After signing up a customer, Butter’s team dives into the company’s financial backend to build a bespoke machine learning-powered model that identifies all the ways the existing payments infrastructure is causing unintended churn. Speaking from his past experiences, Menon says that a high-engagement user was just as likely to be accidentally churned as a casual customer. About 75% of these customers don’t sign back up, he says, some because they switch to a more reliable competitor’s offering, and others because they simply are unable to sign back up due to technical bugs.

Subscriptions can churn for a plethora of reasons, which often differ across companies depending on their customer base. For example, the majority of people in Indonesia do not have bank accounts, and Menon says Butter has found cases in which a company was failing to process Indonesian transactions because it did not have the proper payments infrastructure set up. Other issues such as time zone differences or discrepancies in collecting data like zip codes have caused active subscriptions to suddenly be canceled. “There is no one majority reason why payments fail,” Menon says. “That’s why our business succeeds. You have to build a machine learning solution to look at all these different reasons.”

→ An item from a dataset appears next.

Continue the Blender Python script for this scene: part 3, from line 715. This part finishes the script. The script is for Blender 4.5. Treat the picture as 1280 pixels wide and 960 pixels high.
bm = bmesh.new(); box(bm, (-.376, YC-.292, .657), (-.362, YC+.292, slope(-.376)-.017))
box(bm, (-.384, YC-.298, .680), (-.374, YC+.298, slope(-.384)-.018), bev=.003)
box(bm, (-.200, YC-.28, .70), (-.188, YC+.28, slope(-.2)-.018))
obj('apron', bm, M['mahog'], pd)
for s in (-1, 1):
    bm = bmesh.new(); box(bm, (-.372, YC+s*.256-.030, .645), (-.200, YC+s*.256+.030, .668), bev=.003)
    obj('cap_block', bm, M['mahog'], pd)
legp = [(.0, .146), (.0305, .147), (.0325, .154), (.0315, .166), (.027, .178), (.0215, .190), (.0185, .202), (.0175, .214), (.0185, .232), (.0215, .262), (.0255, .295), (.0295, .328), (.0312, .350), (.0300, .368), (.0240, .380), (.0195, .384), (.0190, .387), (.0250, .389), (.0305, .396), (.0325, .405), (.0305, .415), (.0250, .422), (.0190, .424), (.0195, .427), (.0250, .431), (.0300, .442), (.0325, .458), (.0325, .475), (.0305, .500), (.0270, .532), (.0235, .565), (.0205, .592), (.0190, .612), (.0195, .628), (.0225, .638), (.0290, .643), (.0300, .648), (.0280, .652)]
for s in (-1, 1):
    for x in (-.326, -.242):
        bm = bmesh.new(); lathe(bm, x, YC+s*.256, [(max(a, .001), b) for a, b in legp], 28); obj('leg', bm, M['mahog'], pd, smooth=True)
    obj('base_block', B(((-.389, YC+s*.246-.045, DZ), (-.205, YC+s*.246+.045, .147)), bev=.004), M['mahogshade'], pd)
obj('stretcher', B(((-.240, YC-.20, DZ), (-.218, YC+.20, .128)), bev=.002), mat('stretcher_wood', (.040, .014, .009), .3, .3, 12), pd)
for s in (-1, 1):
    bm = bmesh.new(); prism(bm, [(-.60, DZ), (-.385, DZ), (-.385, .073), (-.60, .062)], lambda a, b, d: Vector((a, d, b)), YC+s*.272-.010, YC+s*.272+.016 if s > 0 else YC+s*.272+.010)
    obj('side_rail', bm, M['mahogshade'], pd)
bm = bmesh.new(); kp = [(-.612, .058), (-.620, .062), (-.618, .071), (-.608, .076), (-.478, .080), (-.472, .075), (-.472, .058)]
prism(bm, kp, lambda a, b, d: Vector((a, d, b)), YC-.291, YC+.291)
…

While Butter helps businesses to improve their subscription revenue, its own revenue is not based on subscriptions. Rather, the startup runs a revenue-share model where it takes a cut of the money that it helps customers to recoup, typically starting at 10% and increasing if Butter is able to improve its recovery rate.

That’s helped Butter naturally improve on its own balance sheets over time. Whereas it said it could help a $500 million revenue business recoup $2.5 million to $5 million at the time of its seed round in December 2021, it now promises a roughly $25 million return. “When we heard the idea of Butter, we were like, ‘that’s a no-brainer,’” says Norwest’s Yip. “Whenever we look at any company, [retention] is always the number one metric we look at.”

“At the start of the process, [my peers] told me these numbers were basically unachievable, and to try to set a valuation goal of $40 million or $50 million.”

Butter founder and CEO Vijay Menon

Menon now has his eyes set beyond just revenue recovery. With the new funding, Butter is setting about building products for pre-authorization—to make sure that the initial transaction is more likely to be processed successfully in the first place—and to help businesses route their payments to different fintech services like Stripe and Adyen. In the process, he plans to double the team size to 50 employees. That ambitious vision, coupled with Butter’s early business successes at a time when many fintechs have faltered, allowed Menon to raise at a valuation far above what his circle of investors and peers advised him was realistic.

“At the start of the process, they told me these numbers were basically unachievable, and to try to set a valuation goal of $40 million or $50 million,” he says. “I think we got an awesome raise.”